Publicação: 21/01/2011 20:51 

Radioagência NP

Os processos envolvendo a Lei Maria da Penha poderão ser suspensos condicionalmente, em período de quatro anos, conforme determinação da Sexta Turma do Superior Tribunal de Justiça (STJ). Segundo a Corte, a suspensão do processo dependerá do comportamento do réu e da reparação dos danos causados, quando possível.

A mudança na interpretação da lei pelo STJ ocorreu em dezembro de 2010, mas só foi divulgada nesta semana. A Corte entendeu que a Lei Maria da Penha é compatível com a Lei de Juizados Especiais, que permite a suspensão de pena nos casos em que a condenação for de um período inferior a um ano.

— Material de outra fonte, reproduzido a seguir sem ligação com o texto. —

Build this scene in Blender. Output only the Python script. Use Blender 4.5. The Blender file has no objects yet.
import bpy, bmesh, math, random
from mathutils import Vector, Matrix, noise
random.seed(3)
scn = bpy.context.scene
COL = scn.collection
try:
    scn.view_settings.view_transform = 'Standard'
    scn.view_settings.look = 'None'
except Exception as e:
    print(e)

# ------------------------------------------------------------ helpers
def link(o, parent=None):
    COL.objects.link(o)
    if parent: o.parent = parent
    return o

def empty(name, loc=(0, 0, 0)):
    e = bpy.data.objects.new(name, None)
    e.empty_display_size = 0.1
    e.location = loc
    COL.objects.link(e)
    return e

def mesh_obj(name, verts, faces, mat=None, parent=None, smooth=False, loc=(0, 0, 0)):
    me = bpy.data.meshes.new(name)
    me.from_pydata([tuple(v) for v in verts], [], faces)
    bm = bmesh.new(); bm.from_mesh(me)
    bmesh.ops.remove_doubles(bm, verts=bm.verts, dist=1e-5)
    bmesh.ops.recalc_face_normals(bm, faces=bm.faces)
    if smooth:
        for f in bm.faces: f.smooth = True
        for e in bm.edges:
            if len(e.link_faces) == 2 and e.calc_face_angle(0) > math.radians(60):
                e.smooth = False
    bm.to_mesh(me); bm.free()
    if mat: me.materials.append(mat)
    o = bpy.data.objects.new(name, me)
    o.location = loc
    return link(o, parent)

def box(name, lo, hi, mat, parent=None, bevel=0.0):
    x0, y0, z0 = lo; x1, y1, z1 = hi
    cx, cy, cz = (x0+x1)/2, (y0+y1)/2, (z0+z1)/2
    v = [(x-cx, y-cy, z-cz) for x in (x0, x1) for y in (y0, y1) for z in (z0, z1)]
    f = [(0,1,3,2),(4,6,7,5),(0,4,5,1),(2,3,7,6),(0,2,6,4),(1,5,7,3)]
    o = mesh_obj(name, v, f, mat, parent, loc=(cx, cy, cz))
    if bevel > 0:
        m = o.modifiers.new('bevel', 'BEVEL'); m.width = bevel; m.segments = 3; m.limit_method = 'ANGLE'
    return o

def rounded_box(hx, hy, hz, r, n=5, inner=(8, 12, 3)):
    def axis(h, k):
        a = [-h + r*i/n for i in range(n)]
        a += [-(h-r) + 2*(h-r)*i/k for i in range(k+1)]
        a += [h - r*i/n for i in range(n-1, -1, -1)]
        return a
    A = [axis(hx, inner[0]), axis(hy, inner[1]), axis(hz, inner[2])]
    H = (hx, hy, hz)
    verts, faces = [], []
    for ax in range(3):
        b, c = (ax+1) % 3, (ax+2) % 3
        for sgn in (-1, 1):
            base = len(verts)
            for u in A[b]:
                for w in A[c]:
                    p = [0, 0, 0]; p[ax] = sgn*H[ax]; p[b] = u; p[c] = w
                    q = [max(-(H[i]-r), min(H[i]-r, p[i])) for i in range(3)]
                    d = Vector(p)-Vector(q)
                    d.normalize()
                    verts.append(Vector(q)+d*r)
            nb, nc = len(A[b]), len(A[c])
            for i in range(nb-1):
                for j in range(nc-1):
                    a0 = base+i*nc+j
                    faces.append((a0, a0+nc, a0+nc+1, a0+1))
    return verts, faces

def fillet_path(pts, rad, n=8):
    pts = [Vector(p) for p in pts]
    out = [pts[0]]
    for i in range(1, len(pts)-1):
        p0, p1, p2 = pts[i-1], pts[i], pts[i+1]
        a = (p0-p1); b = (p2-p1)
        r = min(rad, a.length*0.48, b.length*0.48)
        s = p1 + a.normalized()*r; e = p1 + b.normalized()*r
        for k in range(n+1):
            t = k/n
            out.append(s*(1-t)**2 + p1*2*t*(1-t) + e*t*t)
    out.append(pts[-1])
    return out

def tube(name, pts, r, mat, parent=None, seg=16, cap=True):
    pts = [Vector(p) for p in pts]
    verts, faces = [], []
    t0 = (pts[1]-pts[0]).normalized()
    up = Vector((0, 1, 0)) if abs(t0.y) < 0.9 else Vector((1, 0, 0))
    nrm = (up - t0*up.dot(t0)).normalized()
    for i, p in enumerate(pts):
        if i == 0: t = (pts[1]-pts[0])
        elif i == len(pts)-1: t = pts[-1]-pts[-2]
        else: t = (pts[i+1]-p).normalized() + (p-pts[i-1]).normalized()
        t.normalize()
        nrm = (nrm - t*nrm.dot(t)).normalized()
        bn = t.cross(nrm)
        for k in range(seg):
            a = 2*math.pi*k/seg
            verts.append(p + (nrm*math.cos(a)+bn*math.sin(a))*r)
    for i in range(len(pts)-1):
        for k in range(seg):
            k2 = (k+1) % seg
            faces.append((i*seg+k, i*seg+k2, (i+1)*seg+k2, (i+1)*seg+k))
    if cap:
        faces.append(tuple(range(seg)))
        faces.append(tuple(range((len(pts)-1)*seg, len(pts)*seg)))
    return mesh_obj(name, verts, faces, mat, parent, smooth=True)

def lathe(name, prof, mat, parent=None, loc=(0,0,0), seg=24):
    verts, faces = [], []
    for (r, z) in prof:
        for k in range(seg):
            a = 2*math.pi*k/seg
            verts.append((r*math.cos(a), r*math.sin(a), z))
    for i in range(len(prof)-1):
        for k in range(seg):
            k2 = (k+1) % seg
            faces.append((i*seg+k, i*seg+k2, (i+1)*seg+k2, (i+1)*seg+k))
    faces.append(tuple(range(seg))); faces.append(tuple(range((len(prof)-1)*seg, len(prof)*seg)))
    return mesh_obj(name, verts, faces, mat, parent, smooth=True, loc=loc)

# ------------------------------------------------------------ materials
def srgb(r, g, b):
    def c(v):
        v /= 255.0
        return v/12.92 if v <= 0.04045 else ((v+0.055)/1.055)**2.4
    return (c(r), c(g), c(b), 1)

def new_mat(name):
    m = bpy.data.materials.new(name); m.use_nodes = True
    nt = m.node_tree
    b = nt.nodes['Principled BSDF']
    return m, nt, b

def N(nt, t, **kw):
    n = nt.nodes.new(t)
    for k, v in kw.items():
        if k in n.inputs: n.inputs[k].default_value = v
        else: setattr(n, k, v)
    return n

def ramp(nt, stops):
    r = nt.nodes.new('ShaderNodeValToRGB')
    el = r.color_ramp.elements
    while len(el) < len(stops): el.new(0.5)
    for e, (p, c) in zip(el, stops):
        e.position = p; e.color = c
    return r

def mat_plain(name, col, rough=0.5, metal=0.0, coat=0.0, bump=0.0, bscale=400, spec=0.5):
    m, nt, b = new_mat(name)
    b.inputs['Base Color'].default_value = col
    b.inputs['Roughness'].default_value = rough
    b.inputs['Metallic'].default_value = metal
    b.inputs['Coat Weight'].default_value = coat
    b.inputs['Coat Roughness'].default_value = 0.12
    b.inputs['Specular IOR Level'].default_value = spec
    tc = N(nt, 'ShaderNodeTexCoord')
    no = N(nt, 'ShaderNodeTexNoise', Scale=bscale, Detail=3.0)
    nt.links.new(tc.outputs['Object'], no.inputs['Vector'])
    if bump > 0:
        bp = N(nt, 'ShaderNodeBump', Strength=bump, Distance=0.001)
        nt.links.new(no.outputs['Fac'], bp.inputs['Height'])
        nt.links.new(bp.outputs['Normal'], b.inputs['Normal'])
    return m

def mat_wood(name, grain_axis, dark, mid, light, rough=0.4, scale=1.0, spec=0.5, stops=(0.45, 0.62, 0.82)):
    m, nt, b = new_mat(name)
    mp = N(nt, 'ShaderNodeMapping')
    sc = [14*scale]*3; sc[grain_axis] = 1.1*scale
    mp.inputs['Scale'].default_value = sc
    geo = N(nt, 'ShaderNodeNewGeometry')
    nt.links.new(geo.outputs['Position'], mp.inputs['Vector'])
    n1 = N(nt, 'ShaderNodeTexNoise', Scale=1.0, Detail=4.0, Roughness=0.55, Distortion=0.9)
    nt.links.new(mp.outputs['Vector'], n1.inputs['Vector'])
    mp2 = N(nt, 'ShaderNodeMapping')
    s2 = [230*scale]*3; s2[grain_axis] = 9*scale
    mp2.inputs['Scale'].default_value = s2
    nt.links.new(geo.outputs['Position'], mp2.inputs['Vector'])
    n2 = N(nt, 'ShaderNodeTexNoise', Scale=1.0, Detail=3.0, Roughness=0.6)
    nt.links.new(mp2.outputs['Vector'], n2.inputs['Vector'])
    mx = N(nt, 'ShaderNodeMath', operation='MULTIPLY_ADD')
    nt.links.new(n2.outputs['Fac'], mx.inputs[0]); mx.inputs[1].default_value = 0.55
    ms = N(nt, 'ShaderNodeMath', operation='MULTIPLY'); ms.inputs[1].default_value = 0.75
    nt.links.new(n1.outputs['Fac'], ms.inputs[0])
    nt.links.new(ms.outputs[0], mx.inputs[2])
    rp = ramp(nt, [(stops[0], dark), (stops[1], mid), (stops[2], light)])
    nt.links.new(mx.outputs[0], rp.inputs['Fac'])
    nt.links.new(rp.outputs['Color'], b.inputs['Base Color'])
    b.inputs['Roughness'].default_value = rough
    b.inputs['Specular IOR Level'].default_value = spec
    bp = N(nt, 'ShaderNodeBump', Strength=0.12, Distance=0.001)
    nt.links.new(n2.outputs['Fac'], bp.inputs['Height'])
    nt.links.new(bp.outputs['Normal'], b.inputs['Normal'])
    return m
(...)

Segundo o relator, Celso Limongi, a medida tem caráter pedagógico para o agressor, pois o processo pode voltar a correr em caso de reincidência. Em entrevista à Radioagência Nacional, a farmacêutica Maria da Penha, que empresta seu nome à Lei 11.340/06, discorda do desembargador. Ela ficou paralítica depois de sofrer inúmeras agressões e duas tentativas de homicídio por parte do marido.

“A cultura da nossa sociedade, infelizmente é muito machista e ainda vai me surpreender muito em relação à aplicabilidade da lei Maria da Penha. No momento em que um juiz, um desembargador, uma autoridade passa a mão na cabeça de um agressor, ele não conhece a realidade do que é a violência doméstica no país. Saiu uma pesquisa revelando que no país cerca de dez mulheres morrem diariamente em decorrência da violência doméstica”.

Dados da Secretaria de Políticas para as Mulheres da Presidência da República apontam que o serviço de atendimento às vítimas recebeu mais de 340 mil denúncias de violência doméstica de janeiro a julho de 2010.